今回ははんだに関してのパラメータ設計事例を紹介したいと思います。

前回までの記事はコチラ

普段はyoutubeで仕事で使える統計学の解説をしているのですが、

初期の製品開発段階では、統計学を活用するためにはデータの数が足らないことが多く活用することが難しかったりします。
そのような場合には品質工学を活用することが望ましいです。

品質工学の機能性評価やパラメータ設計を使いこなせれば、少ないデータ数、実機を使わないテストピースで効率的な技術開発が可能となります。

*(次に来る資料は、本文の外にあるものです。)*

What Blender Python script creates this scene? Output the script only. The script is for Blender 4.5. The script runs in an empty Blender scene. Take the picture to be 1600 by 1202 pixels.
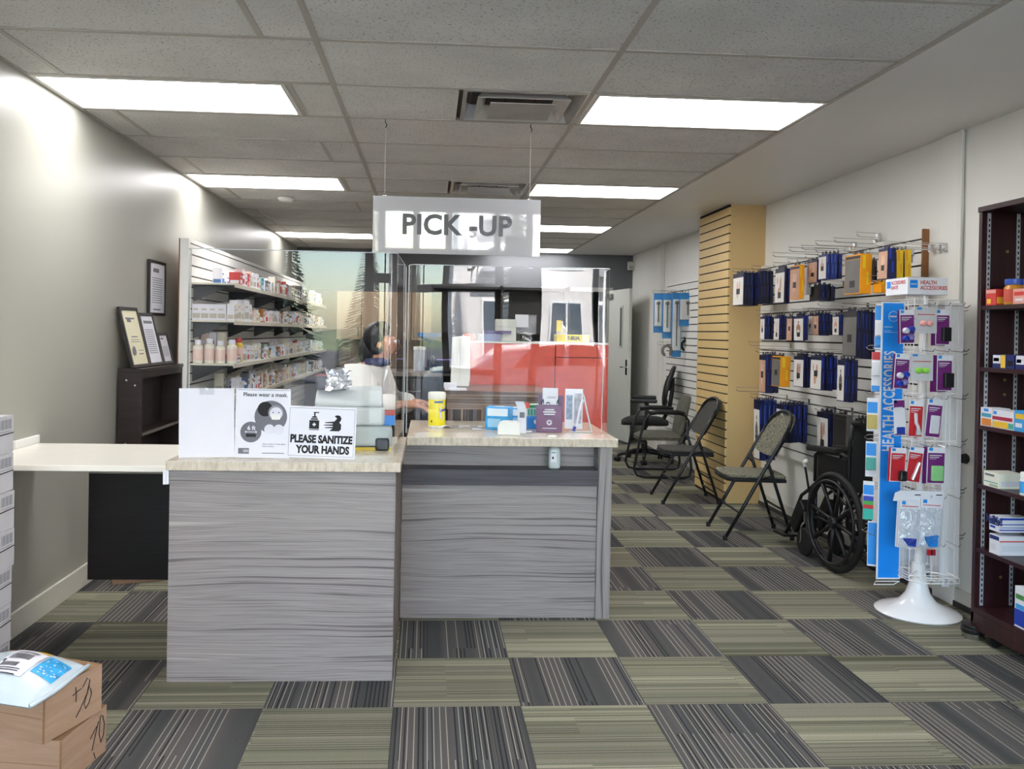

しかしながら、品質工学は教科書で学んでも実用するのは中々難しいものがあります。
どうやったら自分の製品の機能を見出せるのかが分からないからです。

このあたりは場数を踏むしかないのですが、その場数のショートカットとして様々な事例に触れるというのは非常に有効です。
幸い品質工学会では過去の事例を無料で公開しています。

ただやはり論文でありますから読みづらいですし、品質工学の間口が広すぎてあなたの専門分野に直撃する可能性が低いという難点もあります。

という事で、ワンコイン品質工学では機能性評価、パラメータ設計といった品質工学のメインウェッポンに絞って分かりやすく解説いたします。

今回ははんだ(半田)についてです。
そう、基盤とかに端子をつけるあのはんだです。

ちなみに僕ははんだ付け苦手だす

半田付けの機能ってどんなものか分かりますか?
ちゃんとくっついていること?
基盤が動作する事?
いざ考えてみると分からないものです。
今回紹介する論文では、そのあたりをとても明快に解説しています。

https://www.jstage.jst.go.jp/article/qes/1/3/1_25/_pdf/-char/ja

という訳で前置きが長くなりましたが、これからこの論文を分かりやすく解説していきます。

自動はんだ付け工程の機能性評価

背景

この論文の背景は以下になります。

従来,プリント基板のはんだ付け条件最適化の実験では,ブリッジや未はんだの欠点数などの品質特性を評価したり,あるいは,望小特性・望大特性のSN比や機能窓法で評価し,これらの不良が起きないような条件を見っける実験をして最適化を図ってきた。

つまり、プリント基板の半田付け工程は今まで不良項目や不良率などの観察を中心に行ってきたという事です。

このような不良項目を個別で見ていくことは、一般的な製造業ではよく見られる光景です。
別にいけないことのようには思えません。
しかしながら、品質工学的な視点ではこれはあまり喜ばれる状態ではありません。

なぜなら、モグラたたきになってしまうから。

モグラたたきが良くない理由は、一匹のモグラをたたくとそれをきっかけに別のモグラが出てきてしまうからです。

モグラをたたく、つまり特別悪い不良状態になった場合にはその不良項目以外目に入らなくなってしまいます。
そして何とかしてその不良を直そうとする。
色々工夫を考えて不良を直す。
やっとの思いで直った。
しばらくして、別の不良が出た。
よくよく調査すると以前の対策が原因だった。
よくある話です。

例えば、モーターを扱っているメーカーだとします。
モーターの音がうるさくてクレームになってしまった。
あなたならそのクレームにどのように対処しますか?
音が鳴らないように防音性があるクッション的な部材を巻き付けるとかしませんか?

確かにそうすることで音はしなくなるかもしれません。
ですが、もしかしたらその防音層のせいで発熱するという別のクレームが発生する可能性が出てきます。
よくある話です。

それではどうすれば良いのか。
品質工学では機能で考えれば良いとします。

モーターは電力を入力して、その大きさに比例して回転数が増す部材です。

モーターの機能

そしてモーターから異音がするというのは、入力した電力が回転に使われずに外に無駄に出て行っているという事です。入力したエネルギーは電力だけなのでその中の一部が音という形で無駄に漏れ出てしまう。

この異音がするという現象を、電力-回転数の関係で見てみると、

異音のロス分、回転数が落ちるという形で現れます。
つまり改善を行う際には、異音という不良項目に注目するのではなく、電力-回転数という機能に注目しようという事です。

機能に注目することで、ただひたすら電力から回転数への変換効率にだけ注目すれば良いという事になります。
この効率が上がるにしたがって、自然と様々な不良がなくなっていくわけです。
そしてそれは必然、発熱などの未知の不良も抑制出来るという訳です。

若干わき道にそれましたが、つまり半田付け工程においても欠点数などといった品質特性ではなく機能を考えて改善活動しようやと宣言しとるわけです。